§ Task details
Write the material out again exactly as it stands.

§ Source excerpt
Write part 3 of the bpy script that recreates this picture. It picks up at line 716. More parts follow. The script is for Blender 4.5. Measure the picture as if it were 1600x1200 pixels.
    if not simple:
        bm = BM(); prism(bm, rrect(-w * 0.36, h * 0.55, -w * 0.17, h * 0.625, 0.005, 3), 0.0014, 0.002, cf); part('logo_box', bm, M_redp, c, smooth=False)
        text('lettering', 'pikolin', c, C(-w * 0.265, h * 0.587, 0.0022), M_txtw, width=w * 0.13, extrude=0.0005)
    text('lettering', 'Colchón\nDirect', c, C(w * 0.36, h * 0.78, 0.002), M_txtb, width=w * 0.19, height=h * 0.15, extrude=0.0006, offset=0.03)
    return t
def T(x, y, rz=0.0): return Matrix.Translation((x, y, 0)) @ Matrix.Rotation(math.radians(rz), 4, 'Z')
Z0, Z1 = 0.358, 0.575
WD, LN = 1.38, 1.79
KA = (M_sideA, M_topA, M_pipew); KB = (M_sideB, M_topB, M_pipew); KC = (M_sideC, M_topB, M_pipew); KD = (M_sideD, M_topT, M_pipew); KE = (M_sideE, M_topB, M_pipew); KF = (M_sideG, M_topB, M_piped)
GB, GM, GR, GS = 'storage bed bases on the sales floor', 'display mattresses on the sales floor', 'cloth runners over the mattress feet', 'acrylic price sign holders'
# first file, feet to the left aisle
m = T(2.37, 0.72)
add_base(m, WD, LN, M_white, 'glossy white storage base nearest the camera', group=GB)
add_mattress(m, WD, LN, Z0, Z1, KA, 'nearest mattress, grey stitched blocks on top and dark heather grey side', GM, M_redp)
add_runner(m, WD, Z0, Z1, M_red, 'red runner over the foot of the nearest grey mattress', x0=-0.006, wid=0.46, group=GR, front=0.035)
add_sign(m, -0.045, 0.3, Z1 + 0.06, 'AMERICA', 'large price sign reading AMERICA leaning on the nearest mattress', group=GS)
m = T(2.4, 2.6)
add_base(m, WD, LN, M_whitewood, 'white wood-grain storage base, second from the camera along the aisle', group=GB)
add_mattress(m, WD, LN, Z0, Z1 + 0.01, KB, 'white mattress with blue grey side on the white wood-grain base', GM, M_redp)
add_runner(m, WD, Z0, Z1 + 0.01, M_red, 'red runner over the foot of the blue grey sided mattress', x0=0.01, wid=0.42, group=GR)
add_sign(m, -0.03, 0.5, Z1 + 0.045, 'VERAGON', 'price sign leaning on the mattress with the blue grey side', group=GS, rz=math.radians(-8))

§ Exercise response
Write part 3 of the bpy script that recreates this picture. It picks up at line 716. More parts follow. The script is for Blender 4.5. Measure the picture as if it were 1600x1200 pixels.
    if not simple:
        bm = BM(); prism(bm, rrect(-w * 0.36, h * 0.55, -w * 0.17, h * 0.625, 0.005, 3), 0.0014, 0.002, cf); part('logo_box', bm, M_redp, c, smooth=False)
        text('lettering', 'pikolin', c, C(-w * 0.265, h * 0.587, 0.0022), M_txtw, width=w * 0.13, extrude=0.0005)
    text('lettering', 'Colchón\nDirect', c, C(w * 0.36, h * 0.78, 0.002), M_txtb, width=w * 0.19, height=h * 0.15, extrude=0.0006, offset=0.03)
    return t
def T(x, y, rz=0.0): return Matrix.Translation((x, y, 0)) @ Matrix.Rotation(math.radians(rz), 4, 'Z')
Z0, Z1 = 0.358, 0.575
WD, LN = 1.38, 1.79
KA = (M_sideA, M_topA, M_pipew); KB = (M_sideB, M_topB, M_pipew); KC = (M_sideC, M_topB, M_pipew); KD = (M_sideD, M_topT, M_pipew); KE = (M_sideE, M_topB, M_pipew); KF = (M_sideG, M_topB, M_piped)
GB, GM, GR, GS = 'storage bed bases on the sales floor', 'display mattresses on the sales floor', 'cloth runners over the mattress feet', 'acrylic price sign holders'
# first file, feet to the left aisle
m = T(2.37, 0.72)
add_base(m, WD, LN, M_white, 'glossy white storage base nearest the camera', group=GB)
add_mattress(m, WD, LN, Z0, Z1, KA, 'nearest mattress, grey stitched blocks on top and dark heather grey side', GM, M_redp)
add_runner(m, WD, Z0, Z1, M_red, 'red runner over the foot of the nearest grey mattress', x0=-0.006, wid=0.46, group=GR, front=0.035)
add_sign(m, -0.045, 0.3, Z1 + 0.06, 'AMERICA', 'large price sign reading AMERICA leaning on the nearest mattress', group=GS)
m = T(2.4, 2.6)
add_base(m, WD, LN, M_whitewood, 'white wood-grain storage base, second from the camera along the aisle', group=GB)
add_mattress(m, WD, LN, Z0, Z1 + 0.01, KB, 'white mattress with blue grey side on the white wood-grain base', GM, M_redp)
add_runner(m, WD, Z0, Z1 + 0.01, M_red, 'red runner over the foot of the blue grey sided mattress', x0=0.01, wid=0.42, group=GR)
add_sign(m, -0.03, 0.5, Z1 + 0.045, 'VERAGON', 'price sign leaning on the mattress with the blue grey side', group=GS, rz=math.radians(-8))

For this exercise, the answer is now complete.